A question about the Tannaka-Krein reconstruction of finite groups

I don't think you've made an error. There's a version of Tannakian reconstruction for merely monoidal categories with fiber functors. Namely, a finite dimensional Hopf algebra is the same thing as a finite tensor category together with a monoidal functor to vector spaces. See Theorem 5.3.12 of the Tensor Categories. This reconstruction is compatible with the one for groups, in the sense that the Hopf algebra you recover is $k[G]$. However, for the Hopf algebra one you look at all endomorphisms instead of tensor isomorphisms. If you start with H-mod for a Hopf algebra H and look at $\mathrm{Aut}^\otimes(F)$ you'll end up with the group G of grouplike elements of H, and Rep(G) will not be the same as H-mod because H is not spanned by its grouplike elements.

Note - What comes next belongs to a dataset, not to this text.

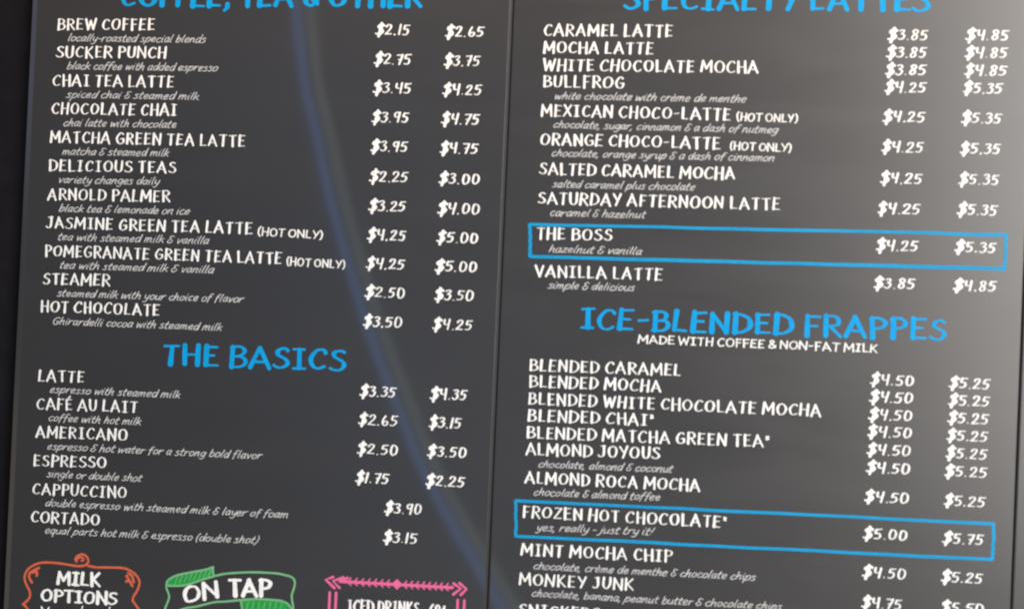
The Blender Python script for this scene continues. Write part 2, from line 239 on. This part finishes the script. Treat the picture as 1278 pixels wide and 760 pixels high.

Although you already have one sufficient answer, I thought I would add here that Etingof and Gelaki, "Isocategorical groups" considered exactly this question. For finite groups, they gave a complete characterization of when two non-isomorphic finite groups can have the same monoidal categories $rep(G)$ (ignoring the symmetric structure). One consequence of their characterization is that all finite groups of odd order, or twice odd order, and all simple finite groups are determined even by $rep(G)$ considered only as a monoidal category.